Morgues surchargées, fosses communes, funérailles impossibles… Dans le pays bombardé, la gestion chaotique des morts pèse lourd sur les épaules des vivants. «Libération» révèle des destructions de cimetières par l’armée israélienne dans le sud du pays
«Nous avons dix minutes, après ils nous tireront dessus.» Claquant sa portière de voiture, Mohammad presse le pas dans une ruelle de Khodor, son village dans l’est de la plaine de la Bekaa. Le sexagénaire vient de sortir de l’hôpital, un bandage serré autour du crâne et l’air encore confus. Autour de lui, un relief bosselé où tout a été dévasté. C’est la première fois, en ce début du mois de novembre, qu’il remet les pieds ici depuis la destruction la veille de la maison familiale, située face à son magasin de volailles, lors d’un raid de l’armée israélienne. Un morceau de mur domine l’immense cratère dans lequel s’entremêlent des dizaines d’habits bariolés d’enfants. «Vous voyez des armes ici? s’énerve Mohammad. Il n’y avait rien! On est des civils, nous.» La plus jeune victime, Arij, avait 8 ans. Au total, quatre enfants et deux adultes ont été tués ici, dont Sawsan, la fille de Mohammad, qui était enceinte.

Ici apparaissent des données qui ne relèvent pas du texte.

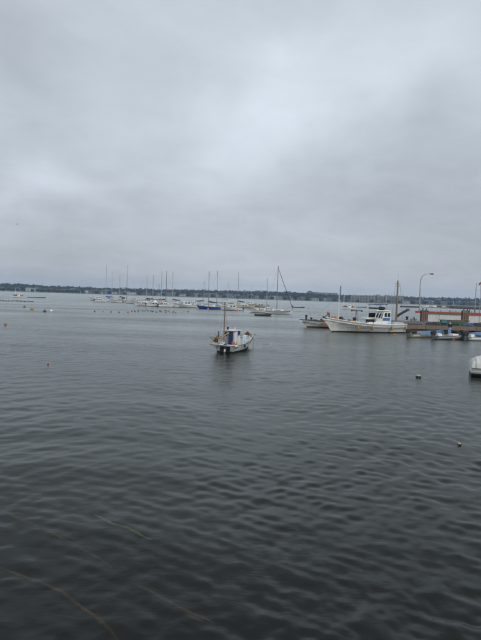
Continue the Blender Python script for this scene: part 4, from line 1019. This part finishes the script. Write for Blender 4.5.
# ------------------------------------------------------------------ marina
def sailboat(px, py, hd, L, B, mpx, mtop, label, hm='white', cover='navy', mm='alu', cabin=True, furl=None, boom=1, stripe=None, mfrac=.45, dodger=None, free=.72):
    """px, py: centre of the waterline; mpx, mtop: masthead in the photograph"""
    c = pw(px, py); u = Vector((math.cos(R(hd)), math.sin(R(hd)), 0)); loc = c-u*L*.5
    t = thing('sailboat', label, 'sailboat', loc, R(hd))
    g = hull(t, L, B, free, .22, draft=.4, tw=.72, rake=.9, peak=2, full=.5, hm=hm, bul=.05, wl=.12, rm='grey', rail=.03, dm='white2', ns=16)
    if stripe: MB().tube([(g(s/12)[0]-.05*s/12, -(g(s/12)[1]+.005), g(s/12)[2]-.2) for s in range(12)], .05, 5).tube([(g(s/12)[0]-.05*s/12, g(s/12)[1]+.005, g(s/12)[2]-.2) for s in range(12)], .05, 5).build('stripe', M[stripe], t)
    # mast: solve for the station on the centreline that falls under the masthead
    best = mfrac*L
    for k in range(200):
        s = .22*L+.5*L*k/199; q = loc+u*s; r_ = ray(mpx, mtop); px_w = r_.x/r_.y*q.y
        if k == 0 or abs(px_w-q.x) < bd: bd = abs(px_w-q.x); best = s
    q = loc+u*best; mh = pd(mpx, mtop, q.y).z
    if cabin:
        m_ = MB(); x0, x1 = .26*L, .68*L; z0 = free-.02
        m_.prism([(x0, z0), (x1+.5, z0), (x1, z0+.34), (x0+.1, z0+.48)], -B*.27, B*.27); cb = m_.build('cabin_top', M['white'], t, bev=.05)
        for sg in (-1, 1):
            for k in range(3): box1('window', (x0+.6+k*(x1-x0-.9)/3, sg*(B*.27+.01), z0+.24), ((x1-x0)*.2, .03, .14), M['glass'], cb)
    tube1('mast', [(best, 0, free), (best, 0, mh)], [.085, .06], M[mm], t, 8)
    for f in (.55, .8): tube1('spreader', [(best, -.5*(1.4-f), free+(mh-free)*f), (best, .5*(1.4-f), free+(mh-free)*f)], .03, M[mm], t, 5)
    bw = g(1); zb = bw[2]
    for sg in (-1, 1): tube1('shroud', [(best, 0, mh-.3), (best-.1, sg*B*.45, free+.1)], .013, M['steel'], t, 4)
    tube1('forestay', [(best, 0, mh-.2), (bw[0]-.1, 0, zb)], .014 if not furl else .02, M['steel'], t, 5)
    if furl:
        a = Vector((best+.05, 0, mh-.7)); e = Vector((bw[0]-.15, 0, zb+.4)); tube1('furled_jib', [a, a+(e-a)*.5, e], [.035, .07, .06], M[furl], t, 7)
    tube1('backstay', [(best, 0, mh-.1), (.05, 0, free)], .012, M['steel'], t, 4)
    if boom:
        zb_ = free+1.15; tube1('boom', [(best-.1, 0, zb_), (best-.40*L, 0, zb_)], .06, M[mm], t, 6)
        if cover: tube1('sail_cover', [(best-.1, 0, zb_+.42), (best-.2*L, 0, zb_+.16), (best-.41*L, 0, zb_+.10)], [.16, .20, .11], M[cover], t, 8)
    if dodger:
        m_ = MB(); m_.ell((.26*L, 0, free+.4), (.7, B*.33, .65), 12, 8, zmin=-.3); m_.build('spray_hood', M[dodger], t, smooth=60)
    for sg in (-1, 1):
        tube1('guard_rail', [(g(s)[0]-.05, sg*g(s)[1]*.95, g(s)[2]+.55) for s in (0, .25, .5, .75, .97)], .012, M['steel'], t, 4)
        for s in (0, .25, .5, .75, .97): tube1('stanchion', [(g(s)[0]-.05, sg*g(s)[1]*.95, g(s)[2]), (g(s)[0]-.05, sg*g(s)[1]*.95, g(s)[2]+.55)], .014, M['steel'], t, 4)
    return t
def cruiser(px, py, hd, L, B, label, hm='white', canopy=None, mastpx=None, masttop=None, cab=1.0):
    c = pw(px, py); u = Vector((math.cos(R(hd)), math.sin(R(hd)), 0)); loc = c-u*L*.5
    t = thing('motor_boat', label, 'motorboat', loc, R(hd))
    g = hull(t, L, B, .75, .45, draft=.35, tw=.9, rake=1.0, peak=2, full=.5, hm=hm, bul=.12, wl=.12, rm='grey', rail=.03, ns=14)
    m_ = MB(); x0 = .3*L; x1 = .62*L; m_.prism([(x0, .6), (x1+.7, .6), (x1+.5, 1.0), (x1-.1, .8+cab), (x0+.1, .85+cab)], -B*.33, B*.33); cb = m_.build('cabin', M['white'], t, bev=.06)
    for sg in (-1, 1):
        for k in range(2): box1('window', (x0+.5+k*(x1-x0)*.45, sg*(B*.33+.01), .5+cab), ((x1-x0)*.33, .03, .32), M['glass'], cb)
    box1('cabin_roof', ((x0+x1)/2, 0, .88+cab), (x1-x0+.4, B*.72, .07), M['white'], cb, bev=.02)
    if canopy:
        box1('canopy', (.16*L, 0, 1.0+cab*.8), (.30*L, B*.8, .06), M[canopy], t, bev=.02)
        for x in (.03*L, .29*L):
            for y in (-B*.36, B*.36): tube1('canopy_post', [(x, y, .7), (x, y, 1.0+cab*.8)], .03, M['steel'], t, 5)
    outboard(t, -.04, 0, .62, .95)
    for sg in (-1, 1): tube1('bow_rail', [(g(s)[0]-.1, sg*g(s)[1]*.9, g(s)[2]+.45) for s in (.55, .75, .97)], .02, M['steel'], t, 5)
    if mastpx:
        q = loc+u*(.5*L); mh = pd(mastpx, masttop, q.y).z; tube1('mast', [(.5*L, 0, .8), (.5*L, 0, mh)], .06, M['alu'], t, 6)
        tube1('stay', [(.5*L, 0, mh-.1), (.03, 0, .8)], .014, M['steel'], t, 4); tube1('stay', [(.5*L, 0, mh-.1), (g(1)[0], 0, g(1)[2])], .014, M['steel'], t, 4)
    return t
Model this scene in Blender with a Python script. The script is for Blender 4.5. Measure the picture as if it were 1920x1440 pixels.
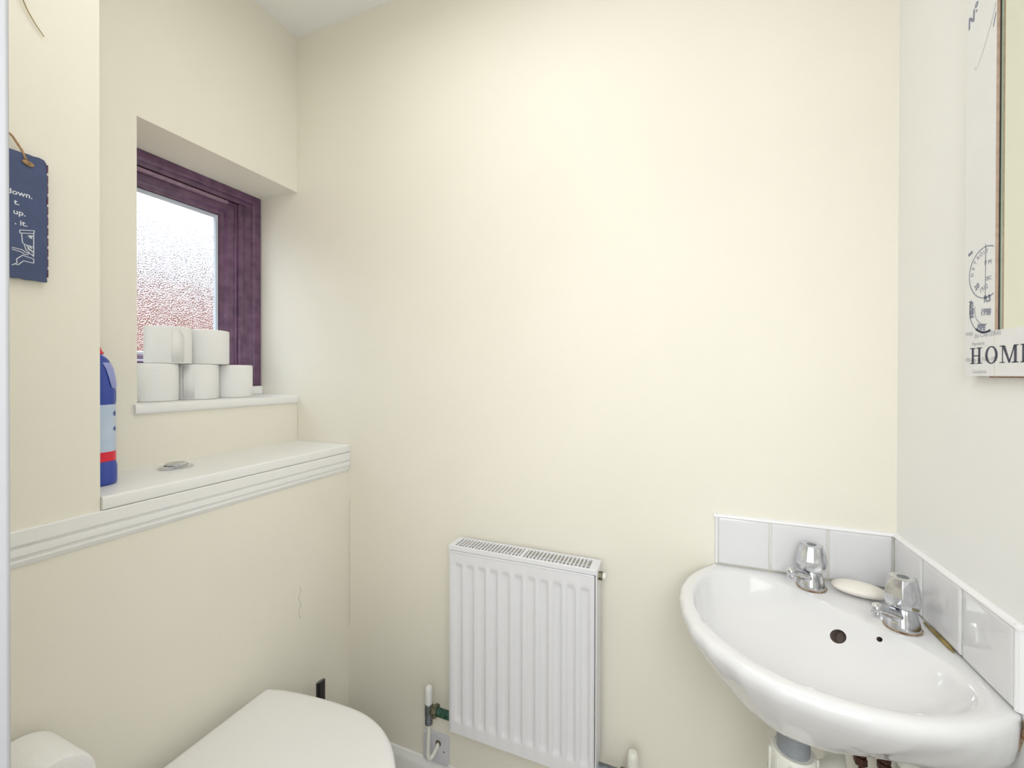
import bpy, bmesh, math, random
from mathutils import Vector, Matrix
from math import sin, cos, pi, radians, sqrt, atan2
random.seed(7)
S = bpy.context.scene
for o in list(bpy.data.objects): bpy.data.objects.remove(o)

# ------------------------------------------------------------------ camera
H = 1.25
yaw, pit, rol, fpx, sy = radians(21.582), radians(-.25), radians(.133), 785.8, -15.5
r_ = Vector((cos(yaw), sin(yaw), 0)); d_ = Vector((-sin(yaw), cos(yaw), 0)); u_ = Vector((0, 0, 1))
F = d_*cos(pit)+u_*sin(pit); u2 = u_*cos(pit)-d_*sin(pit)
R = r_*cos(rol)+u2*sin(rol); U = -r_*sin(rol)+u2*cos(rol)
cam = bpy.data.objects.new('camera', bpy.data.cameras.new('camera'))
S.collection.objects.link(cam); S.camera = cam
m = Matrix.Identity(4)
for i in range(3):
    m[i][0] = R[i]; m[i][1] = U[i]; m[i][2] = -F[i]
m[2][3] = H
cam.matrix_world = m
cam.data.sensor_fit = 'HORIZONTAL'; cam.data.sensor_width = 36
cam.data.lens = fpx/1920*36; cam.data.shift_y = sy/1920
cam.data.clip_start = .01

# ------------------------------------------------------------------ world, lights, exposure
W = bpy.data.worlds.new('overcast_sky'); S.world = W; W.use_nodes = True
nt = W.node_tree; bg = nt.nodes['Background']
bg.inputs[0].default_value = (.84, .92, 1.0, 1)
# overcast sky: brightness rises with elevation, L = Lh * (1 + 2 sin e), darker ground below
wc = nt.nodes.new('ShaderNodeTexCoord'); wx3 = nt.nodes.new('ShaderNodeSeparateXYZ'); wm = nt.nodes.new('ShaderNodeMapRange')
wm.inputs['From Min'].default_value = 0; wm.inputs['From Max'].default_value = 1; wm.inputs['To Min'].default_value = 3.8; wm.inputs['To Max'].default_value = 11.4
wg = nt.nodes.new('ShaderNodeMapRange'); wg.inputs['From Min'].default_value = -.02; wg.inputs['From Max'].default_value = .0; wg.inputs['To Min'].default_value = .6
nt.links.new(wc.outputs['Generated'], wx3.inputs[0]); nt.links.new(wx3.outputs['Z'], wm.inputs['Value']); nt.links.new(wx3.outputs['Z'], wg.inputs['Value'])
wk = nt.nodes.new('ShaderNodeMath'); wk.operation = 'MULTIPLY'; nt.links.new(wm.outputs[0], wk.inputs[0]); nt.links.new(wg.outputs[0], wk.inputs[1]); nt.links.new(wk.outputs[0], bg.inputs[1])
def area(name, loc, rot, sx, sy_, power, col, portal=False):
    l = bpy.data.lights.new(name, 'AREA'); l.shape = 'RECTANGLE'; l.size = sx; l.size_y = sy_
    l.energy = power; l.color = col
    o = bpy.data.objects.new(name, l); S.collection.objects.link(o)
    o.location = loc; o.rotation_euler = rot
    if portal: l.cycles.is_portal = True
    return o
area('window_portal', (-1.52, .85, 1.55), (0, radians(-90), 0), .75, .55, 1, (1, 1, 1), True)
area('ceiling_fill_light', (-.36, .46, 2.36), (0, 0, 0), .90, .60, 2.8, (.98, .985, 1))  # unseen light added under the ceiling to even out the room
area('hall_fill_light', (-.05, -1.74, 1.25), (radians(90), 0, 0), 1.3, 1.7, 8, (.96, .98, 1))  # added fill shining in from the hall, no window stands there
fl_ = area('doorway_fill_light', (.12, -.16, 1.45), (0, 0, 0), .5, .5, 4.5, (.98, .99, 1))  # soft fill added behind the camera to lift the lower left
fl_.rotation_euler = Vector((-.55, .85, -.45)).to_track_quat('-Z', 'Y').to_euler()
S.view_settings.view_transform = 'Standard'; S.view_settings.look = 'None'
S.view_settings.gamma = 1; S.view_settings.use_curve_mapping = False
S.view_settings.exposure = 0.56

# ------------------------------------------------------------------ materials
def srgb(r, g, b):
    f = lambda c: (c/255/12.92) if c/255 <= .04045 else ((c/255+.055)/1.055)**2.4
    return (f(r), f(g), f(b), 1)
def mat(name, col, rough=.5, metal=0, bump=0, bscale=60, var=0, vscale=4, coat=0, col2=None, spec=.5, detail=3):
    m = bpy.data.materials.new(name); m.use_nodes = True
    n = m.node_tree.nodes; l = m.node_tree.links; b = n['Principled BSDF']
    b.inputs['Base Color'].default_value = col; b.inputs['Roughness'].default_value = rough
    b.inputs['Metallic'].default_value = metal; b.inputs['Coat Weight'].default_value = coat
    b.inputs['Specular IOR Level'].default_value = spec
    tc = n.new('ShaderNodeTexCoord')
    if var or col2:
        no = n.new('ShaderNodeTexNoise'); no.inputs['Scale'].default_value = vscale; no.inputs['Detail'].default_value = 4
        l.new(tc.outputs['Object'], no.inputs['Vector'])
        mx = n.new('ShaderNodeMix'); mx.data_type = 'RGBA'
        c2 = col2 or tuple(c*(1-var) for c in col[:3])+(1,)
        mx.inputs['A'].default_value = col; mx.inputs['B'].default_value = c2
        cr = n.new('ShaderNodeMapRange'); cr.inputs['From Min'].default_value = .35; cr.inputs['From Max'].default_value = .65
        l.new(no.outputs['Fac'], cr.inputs['Value']); l.new(cr.outputs['Result'], mx.inputs['Factor'])
        l.new(mx.outputs['Result'], b.inputs['Base Color'])
    if bump:
        no = n.new('ShaderNodeTexNoise'); no.inputs['Scale'].default_value = bscale; no.inputs['Detail'].default_value = detail
        l.new(tc.outputs['Object'], no.inputs['Vector'])
        bp = n.new('ShaderNodeBump'); bp.inputs['Strength'].default_value = bump; bp.inputs['Distance'].default_value = .002
        l.new(no.outputs['Fac'], bp.inputs['Height']); l.new(bp.outputs['Normal'], b.inputs['Normal'])
    return m
M = {}
M['cream'] = mat('cream_emulsion', srgb(243, 239, 225), .62, bump=.12, bscale=90, var=.02, vscale=3)
M['pale'] = mat('cream_emulsion_lit', srgb(249, 249, 247), .6, bump=.12, bscale=90, var=.015, vscale=3)  # the wall cream made paler, window light put into its colour
M['ceil'] = mat('white_ceiling_paint', srgb(250, 250, 249), .8, bump=.1, bscale=70)
M['gloss'] = mat('white_gloss_paint', srgb(243, 243, 241), .28, bump=.04, bscale=40)
M['lining'] = mat('door_lining_shade_grey', srgb(186, 187, 191), .4, bump=.04, bscale=30)  # white lining greyed, its shade put into the colour against the near fill
M['mahog'] = mat('mahogany_stain_flare', srgb(112, 76, 108), .2, bump=.2, bscale=120, col2=srgb(90, 60, 90), vscale=30, coat=.5)  # mahogany lightened towards purple, window flare painted into the stain
M['bead'] = mat('glazing_seal', srgb(196, 204, 214), .4, bump=.03)
M['ceramic'] = mat('white_glazed_ceramic', srgb(234, 234, 235), .09, coat=.4, bump=.01, bscale=8)
M['tile'] = mat('white_glazed_tile', srgb(232, 232, 234), .08, coat=.3, bump=.03, bscale=14)
M['grout'] = mat('tile_grout', srgb(232, 231, 224), .8, col2=srgb(218, 215, 198), vscale=20)
M['trim'] = mat('white_plastic_trim', srgb(245, 245, 247), .3, bump=.02)
M['rad'] = mat('radiator_enamel', srgb(234, 234, 237), .3, bump=.03, bscale=60)
M['dark'] = mat('dark_convector_void', srgb(120, 108, 92), .6, var=.3, vscale=30)
M['chrome'] = mat('worn_chrome', srgb(226, 228, 232), .14, metal=1, bump=.03, bscale=90, var=.25, vscale=60)
M['brass'] = mat('aged_brass', srgb(140, 132, 108), .4, metal=.8, bump=.2, bscale=200, col2=srgb(92, 96, 84), vscale=90)
M['verdi'] = mat('verdigris_brass', srgb(70, 110, 92), .55, metal=.4, bump=.4, bscale=240, col2=srgb(38, 74, 60), vscale=120)
M['vgrey'] = mat('dull_plated_metal', srgb(134, 140, 146), .4, metal=.7, bump=.1, bscale=150, var=.3, vscale=80)
M['wplas'] = mat('white_plastic', srgb(240, 240, 238), .35, bump=.03)
M['plate'] = mat('grey_white_plate', srgb(214, 214, 220), .3, bump=.02)
M['cplas'] = mat('ivory_plastic', srgb(236, 236, 226), .4, bump=.04)
M['gplas'] = mat('grey_threaded_plastic', srgb(146, 150, 154), .35, bump=.05)
M['brown'] = mat('brown_oxidised_copper', srgb(92, 58, 48), .45, metal=.4, bump=.3, bscale=120, var=.4, vscale=60)
M['tissue'] = mat('white_tissue_paper', srgb(246, 246, 244), .95, bump=.6, bscale=260, spec=.1)
M['card'] = mat('grey_cardboard', srgb(190, 184, 172), .9, bump=.2, bscale=150)
M['blue'] = mat('blue_plastic', srgb(52, 76, 170), .25, bump=.03, var=.1)
M['grip'] = mat('pale_blue_grip', srgb(150, 158, 215), .35, bump=.03)
M['red'] = mat('red_plastic', srgb(226, 34, 62), .3, bump=.03)
M['label'] = mat('pale_blue_label', srgb(205, 216, 232), .4, bump=.02, col2=srgb(186, 204, 228), vscale=14)
M['ink_blue'] = mat('blue_ink', srgb(70, 90, 150), .6, bump=.02)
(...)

Déjà cinq minutes, le temps file dangereusement. Mohammad se hâte vers un carré de terre fraîchement battue en contrebas. Face aux bouquets d’œillets d’Inde lancés à la va-vite, six parpaings sont dressés froidement. Des stèles de fortune, sans nom ni date. Leur vue arrache un sanglot à Mohammad, qu’il tente de contenir en s’essoufflant. «On nous dit que c’est une guerre juste, pour nous libérer… Ils ont l’air libres ici?» lance le volailler. Lors de l’enterrement deux heures auparavant, aucun imam n’a pu officier. Mohammad n’a pas pu convier ses proches aux obsèques, ni recevoir leurs condoléances. La défense civile libanaise a autorisé un seul membre de la famille à accompagner un ambulancier pour l’inhumation.